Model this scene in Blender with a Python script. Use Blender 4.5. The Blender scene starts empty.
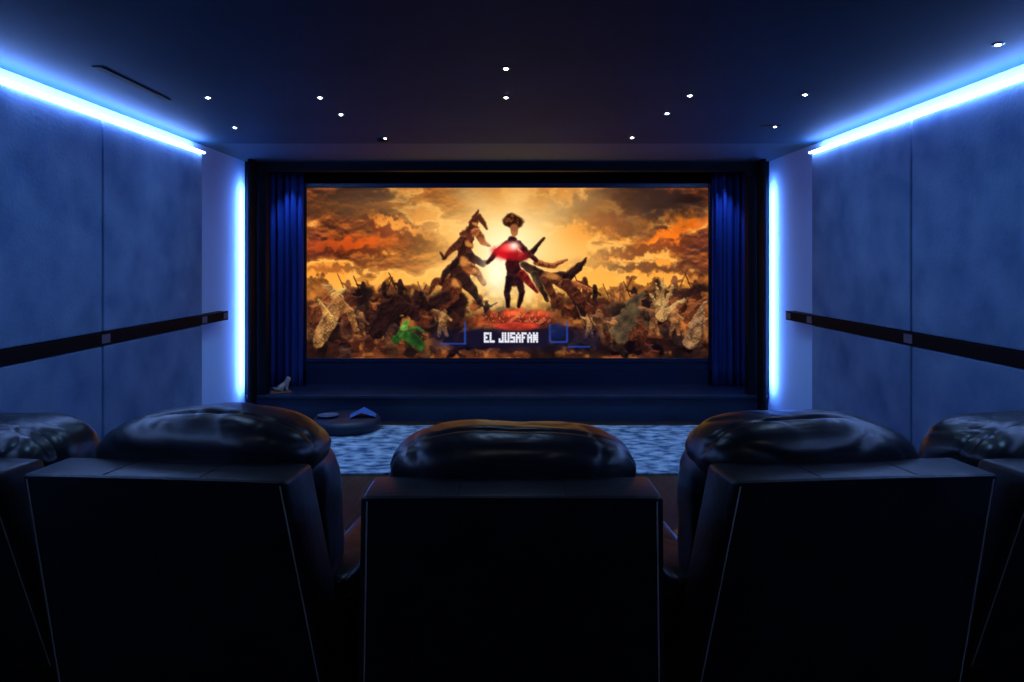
import bpy, bmesh, math, random
import numpy as np
from mathutils import Vector, noise, Matrix
random.seed(4)
sc = bpy.context.scene
try:
    sc.view_settings.view_transform = 'Standard'
    sc.view_settings.look = 'None'
except Exception as e:
    print(e)

F = 700.0; CX = 507.0; HY = 262.0; CH = 1.75
CEIL = 2.85

# ------------------------------------------------------------------ materials
def mat(name, base=(0.5,0.5,0.5), rough=0.5, metal=0.0, emit=None, es=0.0, spec=0.5):
    m = bpy.data.materials.new(name); m.use_nodes = True
    b = m.node_tree.nodes['Principled BSDF']
    b.inputs['Base Color'].default_value = (*base, 1)
    b.inputs['Roughness'].default_value = rough
    b.inputs['Metallic'].default_value = metal
    b.inputs['Specular IOR Level'].default_value = spec
    if emit:
        b.inputs['Emission Color'].default_value = (*emit, 1)
        b.inputs['Emission Strength'].default_value = es
    return m

def add_noise(m, c1, c2, scale=5, detail=6, stretch=(1,1,1), bump=0.0, bscale=None, p=(0.35,0.65), bdist=0.01):
    nt = m.node_tree; N = nt.nodes; L = nt.links
    b = N['Principled BSDF']
    tc = N.new('ShaderNodeTexCoord'); mp = N.new('ShaderNodeMapping')
    mp.inputs['Scale'].default_value = stretch
    L.new(tc.outputs['Object'], mp.inputs['Vector'])
    n = N.new('ShaderNodeTexNoise'); n.inputs['Scale'].default_value = scale; n.inputs['Detail'].default_value = detail
    L.new(mp.outputs[0], n.inputs['Vector'])
    r = N.new('ShaderNodeValToRGB')
    r.color_ramp.elements[0].position = p[0]; r.color_ramp.elements[0].color = (*c1, 1)
    r.color_ramp.elements[1].position = p[1]; r.color_ramp.elements[1].color = (*c2, 1)
    L.new(n.outputs['Fac'], r.inputs['Fac']); L.new(r.outputs['Color'], b.inputs['Base Color'])
    if bump > 0:
        n2 = N.new('ShaderNodeTexNoise'); n2.inputs['Scale'].default_value = bscale or scale; n2.inputs['Detail'].default_value = 5
        L.new(mp.outputs[0], n2.inputs['Vector'])
        bp = N.new('ShaderNodeBump'); bp.inputs['Strength'].default_value = bump; bp.inputs['Distance'].default_value = bdist
        L.new(n2.outputs['Fac'], bp.inputs['Height']); L.new(bp.outputs[0], b.inputs['Normal'])
    return m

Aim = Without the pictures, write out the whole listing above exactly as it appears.

Correct response =
Model this scene in Blender with a Python script. Use Blender 4.5. The Blender scene starts empty.
import bpy, bmesh, math, random
import numpy as np
from mathutils import Vector, noise, Matrix
random.seed(4)
sc = bpy.context.scene
try:
    sc.view_settings.view_transform = 'Standard'
    sc.view_settings.look = 'None'
except Exception as e:
    print(e)

F = 700.0; CX = 507.0; HY = 262.0; CH = 1.75
CEIL = 2.85

# ------------------------------------------------------------------ materials
def mat(name, base=(0.5,0.5,0.5), rough=0.5, metal=0.0, emit=None, es=0.0, spec=0.5):
    m = bpy.data.materials.new(name); m.use_nodes = True
    b = m.node_tree.nodes['Principled BSDF']
    b.inputs['Base Color'].default_value = (*base, 1)
    b.inputs['Roughness'].default_value = rough
    b.inputs['Metallic'].default_value = metal
    b.inputs['Specular IOR Level'].default_value = spec
    if emit:
        b.inputs['Emission Color'].default_value = (*emit, 1)
        b.inputs['Emission Strength'].default_value = es
    return m

def add_noise(m, c1, c2, scale=5, detail=6, stretch=(1,1,1), bump=0.0, bscale=None, p=(0.35,0.65), bdist=0.01):
    nt = m.node_tree; N = nt.nodes; L = nt.links
    b = N['Principled BSDF']
    tc = N.new('ShaderNodeTexCoord'); mp = N.new('ShaderNodeMapping')
    mp.inputs['Scale'].default_value = stretch
    L.new(tc.outputs['Object'], mp.inputs['Vector'])
    n = N.new('ShaderNodeTexNoise'); n.inputs['Scale'].default_value = scale; n.inputs['Detail'].default_value = detail
    L.new(mp.outputs[0], n.inputs['Vector'])
    r = N.new('ShaderNodeValToRGB')
    r.color_ramp.elements[0].position = p[0]; r.color_ramp.elements[0].color = (*c1, 1)
    r.color_ramp.elements[1].position = p[1]; r.color_ramp.elements[1].color = (*c2, 1)
    L.new(n.outputs['Fac'], r.inputs['Fac']); L.new(r.outputs['Color'], b.inputs['Base Color'])
    if bump > 0:
        n2 = N.new('ShaderNodeTexNoise'); n2.inputs['Scale'].default_value = bscale or scale; n2.inputs['Detail'].default_value = 5
        L.new(mp.outputs[0], n2.inputs['Vector'])
        bp = N.new('ShaderNodeBump'); bp.inputs['Strength'].default_value = bump; bp.inputs['Distance'].default_value = bdist
        L.new(n2.outputs['Fac'], bp.inputs['Height']); L.new(bp.outputs[0], b.inputs['Normal'])
    return m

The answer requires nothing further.